• **Stored items**:
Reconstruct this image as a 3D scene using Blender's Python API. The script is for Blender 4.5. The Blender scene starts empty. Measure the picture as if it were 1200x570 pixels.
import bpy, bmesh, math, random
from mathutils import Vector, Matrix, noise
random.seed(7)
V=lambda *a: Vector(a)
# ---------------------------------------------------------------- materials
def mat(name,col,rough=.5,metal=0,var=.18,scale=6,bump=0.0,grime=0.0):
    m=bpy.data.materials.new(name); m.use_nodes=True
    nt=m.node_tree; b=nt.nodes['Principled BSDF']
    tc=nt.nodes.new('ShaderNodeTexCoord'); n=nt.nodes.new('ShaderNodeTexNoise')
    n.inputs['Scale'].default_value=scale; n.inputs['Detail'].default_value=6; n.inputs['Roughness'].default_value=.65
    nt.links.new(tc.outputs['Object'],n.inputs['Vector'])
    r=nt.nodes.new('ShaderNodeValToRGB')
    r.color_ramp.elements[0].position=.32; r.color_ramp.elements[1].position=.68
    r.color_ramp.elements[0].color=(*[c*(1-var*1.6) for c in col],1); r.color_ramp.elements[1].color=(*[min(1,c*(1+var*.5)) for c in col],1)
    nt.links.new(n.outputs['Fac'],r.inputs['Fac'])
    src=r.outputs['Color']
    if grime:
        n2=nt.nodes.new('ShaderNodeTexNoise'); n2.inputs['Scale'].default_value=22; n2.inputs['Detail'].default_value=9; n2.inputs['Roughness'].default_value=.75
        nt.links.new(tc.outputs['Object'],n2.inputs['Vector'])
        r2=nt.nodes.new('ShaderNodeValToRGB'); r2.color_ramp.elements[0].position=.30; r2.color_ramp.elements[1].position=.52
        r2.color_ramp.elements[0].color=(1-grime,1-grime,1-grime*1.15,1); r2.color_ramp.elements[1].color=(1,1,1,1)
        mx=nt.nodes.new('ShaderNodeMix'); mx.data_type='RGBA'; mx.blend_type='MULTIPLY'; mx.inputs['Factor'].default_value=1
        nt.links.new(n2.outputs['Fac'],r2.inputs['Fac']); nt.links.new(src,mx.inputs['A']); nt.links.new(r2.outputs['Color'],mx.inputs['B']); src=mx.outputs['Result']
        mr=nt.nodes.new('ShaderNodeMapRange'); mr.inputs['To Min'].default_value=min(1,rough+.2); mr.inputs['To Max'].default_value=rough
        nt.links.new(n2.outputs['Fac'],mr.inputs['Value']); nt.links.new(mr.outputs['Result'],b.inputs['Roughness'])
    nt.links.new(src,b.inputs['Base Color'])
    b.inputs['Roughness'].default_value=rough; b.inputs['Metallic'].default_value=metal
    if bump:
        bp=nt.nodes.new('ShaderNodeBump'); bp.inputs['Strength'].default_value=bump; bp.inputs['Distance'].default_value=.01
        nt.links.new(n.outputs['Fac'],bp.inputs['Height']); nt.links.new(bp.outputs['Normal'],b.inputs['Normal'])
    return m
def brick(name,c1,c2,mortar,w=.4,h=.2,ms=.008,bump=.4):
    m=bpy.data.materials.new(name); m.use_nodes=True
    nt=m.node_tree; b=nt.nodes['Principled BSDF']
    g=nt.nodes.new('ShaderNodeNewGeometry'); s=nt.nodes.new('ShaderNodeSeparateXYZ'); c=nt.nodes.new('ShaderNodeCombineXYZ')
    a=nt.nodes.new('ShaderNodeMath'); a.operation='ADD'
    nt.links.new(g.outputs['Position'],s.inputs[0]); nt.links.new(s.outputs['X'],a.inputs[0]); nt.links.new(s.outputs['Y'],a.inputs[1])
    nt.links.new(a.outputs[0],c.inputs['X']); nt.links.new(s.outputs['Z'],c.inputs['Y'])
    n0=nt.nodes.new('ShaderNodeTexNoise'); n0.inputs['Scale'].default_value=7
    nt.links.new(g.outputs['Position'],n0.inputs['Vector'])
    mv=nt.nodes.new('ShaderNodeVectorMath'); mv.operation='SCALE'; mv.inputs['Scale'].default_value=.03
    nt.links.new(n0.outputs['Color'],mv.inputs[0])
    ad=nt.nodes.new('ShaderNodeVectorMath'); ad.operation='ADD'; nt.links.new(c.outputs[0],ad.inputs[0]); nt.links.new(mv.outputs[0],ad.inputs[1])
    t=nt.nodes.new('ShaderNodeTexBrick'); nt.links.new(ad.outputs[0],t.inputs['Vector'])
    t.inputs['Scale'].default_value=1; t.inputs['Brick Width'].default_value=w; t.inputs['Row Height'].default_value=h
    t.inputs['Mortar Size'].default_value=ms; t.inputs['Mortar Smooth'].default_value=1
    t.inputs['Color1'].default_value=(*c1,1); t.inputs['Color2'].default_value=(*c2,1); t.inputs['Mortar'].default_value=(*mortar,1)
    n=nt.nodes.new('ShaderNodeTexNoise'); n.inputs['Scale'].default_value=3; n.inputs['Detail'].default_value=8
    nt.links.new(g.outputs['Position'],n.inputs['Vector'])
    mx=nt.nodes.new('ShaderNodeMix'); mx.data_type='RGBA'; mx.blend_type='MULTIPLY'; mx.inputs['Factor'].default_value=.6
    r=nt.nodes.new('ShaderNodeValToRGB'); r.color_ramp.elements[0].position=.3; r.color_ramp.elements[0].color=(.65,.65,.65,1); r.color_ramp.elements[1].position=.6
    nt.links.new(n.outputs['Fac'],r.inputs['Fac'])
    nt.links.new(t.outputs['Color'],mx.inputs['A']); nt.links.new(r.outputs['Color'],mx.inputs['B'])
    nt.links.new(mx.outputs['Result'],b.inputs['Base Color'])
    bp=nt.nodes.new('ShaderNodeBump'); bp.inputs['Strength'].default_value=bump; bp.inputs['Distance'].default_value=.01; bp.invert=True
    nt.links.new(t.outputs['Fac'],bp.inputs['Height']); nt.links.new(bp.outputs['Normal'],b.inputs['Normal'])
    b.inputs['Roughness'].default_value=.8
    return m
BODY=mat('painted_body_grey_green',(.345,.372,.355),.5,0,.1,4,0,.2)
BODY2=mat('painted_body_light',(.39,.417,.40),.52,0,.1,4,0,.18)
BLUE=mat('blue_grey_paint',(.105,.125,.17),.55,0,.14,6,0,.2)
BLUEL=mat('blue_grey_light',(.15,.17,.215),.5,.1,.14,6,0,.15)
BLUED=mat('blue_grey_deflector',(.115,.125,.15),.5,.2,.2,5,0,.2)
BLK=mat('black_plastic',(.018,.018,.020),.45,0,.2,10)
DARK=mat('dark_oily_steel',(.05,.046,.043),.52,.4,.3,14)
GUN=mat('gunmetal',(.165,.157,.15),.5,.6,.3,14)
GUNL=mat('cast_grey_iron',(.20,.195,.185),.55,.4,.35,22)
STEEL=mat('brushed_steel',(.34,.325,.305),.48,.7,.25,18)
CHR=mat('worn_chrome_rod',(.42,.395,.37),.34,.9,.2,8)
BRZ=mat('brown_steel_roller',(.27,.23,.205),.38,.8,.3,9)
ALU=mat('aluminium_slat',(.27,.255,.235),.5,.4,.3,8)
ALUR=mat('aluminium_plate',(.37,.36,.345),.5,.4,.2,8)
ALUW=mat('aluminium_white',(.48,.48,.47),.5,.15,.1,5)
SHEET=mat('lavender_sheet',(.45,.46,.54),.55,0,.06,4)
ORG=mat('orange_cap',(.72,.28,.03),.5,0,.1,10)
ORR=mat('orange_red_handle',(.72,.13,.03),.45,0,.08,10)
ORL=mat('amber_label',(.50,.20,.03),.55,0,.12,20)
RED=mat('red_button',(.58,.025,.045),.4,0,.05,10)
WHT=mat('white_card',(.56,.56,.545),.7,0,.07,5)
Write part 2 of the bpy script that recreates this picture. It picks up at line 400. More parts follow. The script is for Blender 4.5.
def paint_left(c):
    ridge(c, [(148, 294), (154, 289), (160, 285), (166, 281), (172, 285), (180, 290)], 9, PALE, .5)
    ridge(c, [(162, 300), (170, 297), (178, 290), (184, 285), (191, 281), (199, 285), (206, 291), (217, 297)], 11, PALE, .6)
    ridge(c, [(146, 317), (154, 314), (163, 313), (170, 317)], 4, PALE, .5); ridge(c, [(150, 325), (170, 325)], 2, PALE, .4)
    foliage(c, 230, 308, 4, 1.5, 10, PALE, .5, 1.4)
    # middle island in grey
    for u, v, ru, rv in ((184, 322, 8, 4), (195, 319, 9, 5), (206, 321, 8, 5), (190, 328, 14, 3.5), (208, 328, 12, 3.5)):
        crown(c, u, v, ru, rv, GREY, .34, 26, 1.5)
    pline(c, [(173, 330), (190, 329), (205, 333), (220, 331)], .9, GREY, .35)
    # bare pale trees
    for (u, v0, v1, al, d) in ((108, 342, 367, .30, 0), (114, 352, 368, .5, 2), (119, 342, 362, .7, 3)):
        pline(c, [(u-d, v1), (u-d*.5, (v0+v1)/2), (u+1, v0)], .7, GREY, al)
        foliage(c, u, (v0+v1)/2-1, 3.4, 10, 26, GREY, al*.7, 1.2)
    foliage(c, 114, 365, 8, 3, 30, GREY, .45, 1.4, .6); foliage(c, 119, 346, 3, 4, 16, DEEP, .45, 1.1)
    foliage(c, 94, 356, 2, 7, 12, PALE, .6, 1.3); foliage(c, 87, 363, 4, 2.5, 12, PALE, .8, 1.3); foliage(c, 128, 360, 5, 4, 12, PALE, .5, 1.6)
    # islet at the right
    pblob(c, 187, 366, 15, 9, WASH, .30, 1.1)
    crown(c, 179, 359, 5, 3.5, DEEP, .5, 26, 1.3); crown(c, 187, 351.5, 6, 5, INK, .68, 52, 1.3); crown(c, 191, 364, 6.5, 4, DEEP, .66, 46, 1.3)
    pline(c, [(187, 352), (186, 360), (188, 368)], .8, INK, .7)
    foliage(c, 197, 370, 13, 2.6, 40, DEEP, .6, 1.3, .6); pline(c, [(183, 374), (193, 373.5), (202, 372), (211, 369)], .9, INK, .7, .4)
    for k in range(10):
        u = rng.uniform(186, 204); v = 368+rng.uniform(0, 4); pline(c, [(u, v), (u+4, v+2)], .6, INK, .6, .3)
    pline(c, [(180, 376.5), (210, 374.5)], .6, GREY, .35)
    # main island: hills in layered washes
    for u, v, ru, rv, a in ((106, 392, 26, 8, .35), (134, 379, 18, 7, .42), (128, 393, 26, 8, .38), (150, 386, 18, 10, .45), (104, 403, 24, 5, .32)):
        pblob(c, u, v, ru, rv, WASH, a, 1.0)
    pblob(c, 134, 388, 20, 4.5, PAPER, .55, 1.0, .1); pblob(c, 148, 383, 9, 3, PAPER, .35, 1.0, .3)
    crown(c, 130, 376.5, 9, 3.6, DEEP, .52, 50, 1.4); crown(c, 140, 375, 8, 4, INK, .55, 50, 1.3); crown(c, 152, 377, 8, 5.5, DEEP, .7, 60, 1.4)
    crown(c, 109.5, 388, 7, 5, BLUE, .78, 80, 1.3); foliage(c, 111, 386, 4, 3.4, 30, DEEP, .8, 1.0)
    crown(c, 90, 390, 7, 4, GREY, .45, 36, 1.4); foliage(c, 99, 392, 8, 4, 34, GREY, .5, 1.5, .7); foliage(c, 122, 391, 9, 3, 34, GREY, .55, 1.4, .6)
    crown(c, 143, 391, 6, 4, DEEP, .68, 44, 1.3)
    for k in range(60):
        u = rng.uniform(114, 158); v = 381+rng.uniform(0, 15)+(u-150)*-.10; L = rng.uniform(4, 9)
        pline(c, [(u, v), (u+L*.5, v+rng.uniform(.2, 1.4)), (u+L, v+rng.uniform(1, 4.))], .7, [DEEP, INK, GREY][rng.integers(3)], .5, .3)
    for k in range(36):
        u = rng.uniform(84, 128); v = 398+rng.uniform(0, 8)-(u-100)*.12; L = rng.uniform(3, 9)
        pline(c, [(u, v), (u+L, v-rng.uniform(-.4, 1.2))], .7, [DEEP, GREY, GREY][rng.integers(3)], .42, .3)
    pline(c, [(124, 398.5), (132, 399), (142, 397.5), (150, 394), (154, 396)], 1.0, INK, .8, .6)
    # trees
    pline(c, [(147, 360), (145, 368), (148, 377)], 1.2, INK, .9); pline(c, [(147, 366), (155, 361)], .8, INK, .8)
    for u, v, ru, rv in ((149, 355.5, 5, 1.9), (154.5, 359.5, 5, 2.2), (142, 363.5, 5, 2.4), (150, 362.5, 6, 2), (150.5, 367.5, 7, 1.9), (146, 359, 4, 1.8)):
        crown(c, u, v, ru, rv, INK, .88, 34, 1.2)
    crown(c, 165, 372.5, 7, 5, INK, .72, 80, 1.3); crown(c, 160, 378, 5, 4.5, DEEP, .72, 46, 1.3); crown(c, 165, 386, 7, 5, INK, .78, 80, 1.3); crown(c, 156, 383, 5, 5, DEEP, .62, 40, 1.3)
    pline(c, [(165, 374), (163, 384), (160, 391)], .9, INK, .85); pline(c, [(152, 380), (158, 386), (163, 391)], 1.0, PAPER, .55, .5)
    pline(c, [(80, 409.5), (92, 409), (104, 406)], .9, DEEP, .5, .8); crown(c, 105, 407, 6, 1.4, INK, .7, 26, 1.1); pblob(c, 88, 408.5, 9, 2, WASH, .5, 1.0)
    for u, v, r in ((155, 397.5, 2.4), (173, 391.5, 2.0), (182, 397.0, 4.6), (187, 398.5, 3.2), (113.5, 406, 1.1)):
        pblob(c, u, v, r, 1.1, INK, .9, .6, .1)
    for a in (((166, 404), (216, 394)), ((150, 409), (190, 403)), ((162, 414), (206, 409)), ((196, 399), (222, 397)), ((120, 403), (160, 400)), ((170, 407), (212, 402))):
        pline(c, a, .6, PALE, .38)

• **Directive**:
Say how many lines in the records above hold "this", and give no other text.

• **Reply**:
2